Tech employment growth is still helping spur office rent growth in major tech markets, but rents also are rising in smaller tech markets where employers now are seeking new talent. That is one of the conclusions of the latest CBRE Scoring Tech Talent report, which the real estate giant publishes annually. 


Office rents are highest in New York, the San Francisco Bay Area, Washington, D.C., Los Angeles and Miami, but rents are growing the most (over the last five years) mostly in smaller tech markets. Orange County experienced the most growth in office rents during that period, with direct asking rents up 50%, according to the report.

Next in rental growth are Portland, Oregon (up 44%), Nashville, Tennessee (up 41%), the Bay Area (up 40%) and Charlotte, North Carolina (up 40%). 

Tech is driving much of that growth, with an outsized impact on office markets because the industry accounts for more leasing than any other.

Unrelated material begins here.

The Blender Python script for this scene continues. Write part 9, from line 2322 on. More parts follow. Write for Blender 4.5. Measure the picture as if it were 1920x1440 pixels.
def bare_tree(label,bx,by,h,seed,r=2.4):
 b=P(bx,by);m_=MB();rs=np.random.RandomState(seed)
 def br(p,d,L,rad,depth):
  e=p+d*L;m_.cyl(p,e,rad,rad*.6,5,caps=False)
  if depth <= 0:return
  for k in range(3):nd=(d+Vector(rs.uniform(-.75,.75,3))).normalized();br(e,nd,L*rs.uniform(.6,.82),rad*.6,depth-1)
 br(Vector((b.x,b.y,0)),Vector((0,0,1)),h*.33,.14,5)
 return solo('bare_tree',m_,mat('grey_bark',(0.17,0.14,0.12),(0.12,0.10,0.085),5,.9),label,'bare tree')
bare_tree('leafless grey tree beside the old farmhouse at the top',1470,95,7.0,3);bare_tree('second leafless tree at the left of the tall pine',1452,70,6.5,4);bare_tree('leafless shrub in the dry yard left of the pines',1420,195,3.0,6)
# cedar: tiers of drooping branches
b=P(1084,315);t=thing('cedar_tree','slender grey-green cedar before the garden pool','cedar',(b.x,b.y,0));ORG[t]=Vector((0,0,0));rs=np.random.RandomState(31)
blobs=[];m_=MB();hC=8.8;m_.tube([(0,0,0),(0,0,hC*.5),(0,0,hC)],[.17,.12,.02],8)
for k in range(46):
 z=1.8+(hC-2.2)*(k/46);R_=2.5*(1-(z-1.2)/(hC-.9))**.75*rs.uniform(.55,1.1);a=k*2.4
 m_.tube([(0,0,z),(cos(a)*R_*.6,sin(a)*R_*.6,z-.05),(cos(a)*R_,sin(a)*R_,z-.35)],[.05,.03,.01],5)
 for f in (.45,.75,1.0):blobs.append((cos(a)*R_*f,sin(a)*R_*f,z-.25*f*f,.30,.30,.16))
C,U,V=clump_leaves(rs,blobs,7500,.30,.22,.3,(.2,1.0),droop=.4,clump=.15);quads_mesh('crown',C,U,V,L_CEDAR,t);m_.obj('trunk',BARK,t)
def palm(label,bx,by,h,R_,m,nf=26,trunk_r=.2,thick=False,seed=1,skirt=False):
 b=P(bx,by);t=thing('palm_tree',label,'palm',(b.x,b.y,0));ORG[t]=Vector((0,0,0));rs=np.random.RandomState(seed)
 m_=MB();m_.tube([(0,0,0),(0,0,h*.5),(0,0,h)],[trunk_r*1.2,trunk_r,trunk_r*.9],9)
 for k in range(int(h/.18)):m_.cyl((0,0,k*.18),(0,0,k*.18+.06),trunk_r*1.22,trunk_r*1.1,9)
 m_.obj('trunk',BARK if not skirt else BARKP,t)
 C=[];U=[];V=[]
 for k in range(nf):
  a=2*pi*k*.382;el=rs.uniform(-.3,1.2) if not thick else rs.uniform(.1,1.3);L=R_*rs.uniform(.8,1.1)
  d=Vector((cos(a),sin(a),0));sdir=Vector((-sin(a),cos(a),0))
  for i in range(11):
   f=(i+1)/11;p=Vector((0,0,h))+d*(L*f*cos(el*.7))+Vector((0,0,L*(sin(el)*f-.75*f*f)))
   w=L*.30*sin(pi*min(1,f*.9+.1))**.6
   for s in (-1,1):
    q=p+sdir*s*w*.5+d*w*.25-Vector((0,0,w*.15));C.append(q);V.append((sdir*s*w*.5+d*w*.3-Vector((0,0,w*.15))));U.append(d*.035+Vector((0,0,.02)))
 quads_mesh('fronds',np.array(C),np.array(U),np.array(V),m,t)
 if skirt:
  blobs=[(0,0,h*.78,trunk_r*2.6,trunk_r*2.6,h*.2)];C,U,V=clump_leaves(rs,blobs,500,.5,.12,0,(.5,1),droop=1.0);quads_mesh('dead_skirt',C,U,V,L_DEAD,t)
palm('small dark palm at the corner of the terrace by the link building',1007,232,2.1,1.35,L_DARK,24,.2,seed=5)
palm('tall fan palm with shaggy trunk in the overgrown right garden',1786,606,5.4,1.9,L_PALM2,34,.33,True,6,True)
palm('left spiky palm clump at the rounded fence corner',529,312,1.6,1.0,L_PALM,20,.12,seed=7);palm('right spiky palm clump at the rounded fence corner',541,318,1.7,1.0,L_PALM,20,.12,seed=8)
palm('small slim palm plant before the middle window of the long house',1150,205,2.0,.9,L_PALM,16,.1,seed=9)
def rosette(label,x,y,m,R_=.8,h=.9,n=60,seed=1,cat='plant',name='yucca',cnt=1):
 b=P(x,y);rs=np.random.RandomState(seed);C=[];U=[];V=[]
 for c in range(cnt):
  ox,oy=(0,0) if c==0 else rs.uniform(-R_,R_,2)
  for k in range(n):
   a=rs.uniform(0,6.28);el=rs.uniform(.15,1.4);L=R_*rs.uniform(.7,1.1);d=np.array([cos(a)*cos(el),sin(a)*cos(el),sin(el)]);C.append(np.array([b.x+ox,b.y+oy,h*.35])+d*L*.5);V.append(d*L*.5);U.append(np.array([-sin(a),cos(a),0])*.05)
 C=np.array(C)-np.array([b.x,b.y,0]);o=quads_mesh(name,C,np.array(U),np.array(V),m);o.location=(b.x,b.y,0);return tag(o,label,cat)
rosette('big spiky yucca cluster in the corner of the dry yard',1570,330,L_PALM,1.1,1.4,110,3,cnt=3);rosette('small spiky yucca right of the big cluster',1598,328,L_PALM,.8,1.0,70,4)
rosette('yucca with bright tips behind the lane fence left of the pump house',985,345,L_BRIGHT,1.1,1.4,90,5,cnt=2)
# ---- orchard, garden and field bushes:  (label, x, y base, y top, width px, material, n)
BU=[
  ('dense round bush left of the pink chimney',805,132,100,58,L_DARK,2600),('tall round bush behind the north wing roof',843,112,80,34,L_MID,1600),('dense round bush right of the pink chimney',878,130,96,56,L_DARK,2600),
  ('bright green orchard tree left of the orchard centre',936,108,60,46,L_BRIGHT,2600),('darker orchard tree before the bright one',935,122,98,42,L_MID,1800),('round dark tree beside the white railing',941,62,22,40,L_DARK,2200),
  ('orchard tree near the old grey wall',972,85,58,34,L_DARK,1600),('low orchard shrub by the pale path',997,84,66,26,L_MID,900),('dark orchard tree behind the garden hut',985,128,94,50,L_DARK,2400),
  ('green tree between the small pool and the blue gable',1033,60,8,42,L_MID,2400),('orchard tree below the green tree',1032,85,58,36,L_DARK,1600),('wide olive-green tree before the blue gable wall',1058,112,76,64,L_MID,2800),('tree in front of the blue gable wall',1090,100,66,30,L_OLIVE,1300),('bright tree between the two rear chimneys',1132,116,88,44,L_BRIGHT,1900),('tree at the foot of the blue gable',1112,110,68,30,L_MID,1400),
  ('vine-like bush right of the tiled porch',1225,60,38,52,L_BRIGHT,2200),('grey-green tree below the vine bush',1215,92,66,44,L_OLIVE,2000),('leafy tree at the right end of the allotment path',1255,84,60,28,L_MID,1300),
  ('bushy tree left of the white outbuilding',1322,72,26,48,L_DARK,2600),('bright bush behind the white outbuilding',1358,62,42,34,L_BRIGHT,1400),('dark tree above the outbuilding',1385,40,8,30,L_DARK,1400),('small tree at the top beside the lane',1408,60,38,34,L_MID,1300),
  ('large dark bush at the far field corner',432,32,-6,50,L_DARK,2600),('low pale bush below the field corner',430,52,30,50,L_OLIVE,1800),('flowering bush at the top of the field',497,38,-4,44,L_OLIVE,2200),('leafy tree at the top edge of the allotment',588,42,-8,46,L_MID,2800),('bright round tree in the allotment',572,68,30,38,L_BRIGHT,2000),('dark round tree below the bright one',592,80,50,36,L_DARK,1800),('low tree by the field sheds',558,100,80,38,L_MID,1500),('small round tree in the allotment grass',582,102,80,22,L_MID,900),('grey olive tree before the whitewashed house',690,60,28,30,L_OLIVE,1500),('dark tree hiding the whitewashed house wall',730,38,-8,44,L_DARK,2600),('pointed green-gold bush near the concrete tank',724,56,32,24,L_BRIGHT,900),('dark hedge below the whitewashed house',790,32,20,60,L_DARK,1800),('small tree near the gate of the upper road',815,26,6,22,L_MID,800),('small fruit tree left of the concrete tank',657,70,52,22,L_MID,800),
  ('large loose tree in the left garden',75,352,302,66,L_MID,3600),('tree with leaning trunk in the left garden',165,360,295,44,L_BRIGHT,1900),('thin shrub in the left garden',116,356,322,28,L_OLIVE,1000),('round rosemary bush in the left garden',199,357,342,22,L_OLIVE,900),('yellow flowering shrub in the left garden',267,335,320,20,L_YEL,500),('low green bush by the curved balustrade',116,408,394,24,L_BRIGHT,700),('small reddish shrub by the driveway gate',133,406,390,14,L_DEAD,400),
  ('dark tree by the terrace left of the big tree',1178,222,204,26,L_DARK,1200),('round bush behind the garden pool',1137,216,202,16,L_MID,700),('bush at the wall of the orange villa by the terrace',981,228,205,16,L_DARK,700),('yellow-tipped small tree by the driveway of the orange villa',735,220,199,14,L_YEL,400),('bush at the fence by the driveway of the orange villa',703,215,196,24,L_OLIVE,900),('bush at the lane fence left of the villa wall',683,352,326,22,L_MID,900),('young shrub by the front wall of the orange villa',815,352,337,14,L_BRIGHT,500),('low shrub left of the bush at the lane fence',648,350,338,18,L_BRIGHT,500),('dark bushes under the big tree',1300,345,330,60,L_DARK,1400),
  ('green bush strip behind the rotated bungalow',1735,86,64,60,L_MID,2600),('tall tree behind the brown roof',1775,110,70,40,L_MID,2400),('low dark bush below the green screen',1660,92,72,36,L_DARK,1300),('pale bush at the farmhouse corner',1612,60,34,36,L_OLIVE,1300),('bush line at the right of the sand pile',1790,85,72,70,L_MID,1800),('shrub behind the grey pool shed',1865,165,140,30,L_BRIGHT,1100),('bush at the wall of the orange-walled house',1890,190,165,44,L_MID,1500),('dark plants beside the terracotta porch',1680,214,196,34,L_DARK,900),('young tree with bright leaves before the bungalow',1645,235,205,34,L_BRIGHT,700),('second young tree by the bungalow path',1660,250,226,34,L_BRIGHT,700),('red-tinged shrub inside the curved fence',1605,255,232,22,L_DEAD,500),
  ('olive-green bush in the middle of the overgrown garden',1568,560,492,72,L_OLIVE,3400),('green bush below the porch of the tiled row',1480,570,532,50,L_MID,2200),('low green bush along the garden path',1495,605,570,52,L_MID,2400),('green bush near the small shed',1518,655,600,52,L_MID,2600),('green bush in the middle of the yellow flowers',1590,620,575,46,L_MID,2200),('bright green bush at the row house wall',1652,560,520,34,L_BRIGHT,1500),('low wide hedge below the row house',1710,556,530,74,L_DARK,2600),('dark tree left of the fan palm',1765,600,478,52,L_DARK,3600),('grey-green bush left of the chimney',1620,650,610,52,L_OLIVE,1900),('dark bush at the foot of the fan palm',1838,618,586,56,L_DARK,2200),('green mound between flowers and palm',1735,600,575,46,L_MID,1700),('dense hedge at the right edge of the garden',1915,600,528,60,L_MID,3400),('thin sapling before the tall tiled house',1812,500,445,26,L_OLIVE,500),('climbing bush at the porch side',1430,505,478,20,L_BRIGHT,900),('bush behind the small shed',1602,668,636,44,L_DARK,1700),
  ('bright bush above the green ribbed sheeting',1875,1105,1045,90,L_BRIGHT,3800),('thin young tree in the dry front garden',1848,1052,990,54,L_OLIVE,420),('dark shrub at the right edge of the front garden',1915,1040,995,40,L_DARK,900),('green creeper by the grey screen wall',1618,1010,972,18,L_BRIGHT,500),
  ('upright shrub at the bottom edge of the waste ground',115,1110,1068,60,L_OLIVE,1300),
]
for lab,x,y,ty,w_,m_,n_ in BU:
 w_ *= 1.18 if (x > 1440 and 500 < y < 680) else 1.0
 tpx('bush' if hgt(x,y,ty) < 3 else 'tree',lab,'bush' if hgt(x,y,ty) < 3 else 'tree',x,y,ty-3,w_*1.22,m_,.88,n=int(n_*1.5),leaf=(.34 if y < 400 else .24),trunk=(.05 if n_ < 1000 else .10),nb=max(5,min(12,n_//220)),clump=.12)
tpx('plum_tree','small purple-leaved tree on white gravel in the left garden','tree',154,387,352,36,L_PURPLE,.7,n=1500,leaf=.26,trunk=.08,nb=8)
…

In Q1, for instance, 20% of major office-leasing activity involved a tech tenant, the report says. 

Tech growth is driving demand for office space in secondary markets, just as it has in primary markets in recent years. As tech talent in major tech markets is in shorter supply than ever, tech companies are looking to hire in new tech markets, according to CBRE.

Most of the tech jobs are still in major markets, such as the Bay Area, Toronto and New York City, the report says. 

But the quest for tech talent is stronger than ever in such markets as Tucson, Arizona, with a 90% increase in tech jobs over five years; Hamilton, Ontario, with a 52% gain; Waterloo, Ontario, with a 40% gain; and Las Vegas, which has seen a 35% gain in tech jobs.

“Many ... markets offer quality labor pools that are untapped and have high growth potential," said CBRE Director of Research and Analysis Colin Yasukochi, who co-authored the report. 

"These markets can be ideal for small-scale operations, startups and tech jobs with non-tech employers like banks, media and services firms that comprise nearly two-thirds of the tech labor pool," Yasukochi said.

The tech industry’s growth has also left little available office space in many large and small markets, with vacancy in single-digit percentages in the tightest markets, such as 4.6% in Madison, Wisconsin, 4.7% in Vancouver, 5.9% in Charlotte and 6.1% percent in the Bay Area. 

Tech is having an impact on apartment rents as well, the report notes. In Sacramento, a popular market for tech companies fleeing the higher costs of the Bay Area, apartment rents are up 44% compared with five years ago, the largest increase for any market in the report.

The other top markets for apartment rental growth, which also happen to be growth markets for tech, are Atlanta (up 30%), Vancouver (up 30%), Orlando, Florida (up 29%) and Portland, Oregon (up 20%).

CBRE ranks markets on its Tech Talent Scorecard based on 13 metrics, including tech talent supply, concentration, cost, completed tech degrees, industry outlook for job growth, and market outlook for both office and apartment rent cost growth. The top cities in this year’s scorecard are all large markets with a tech labor pool of more than 50,000 each.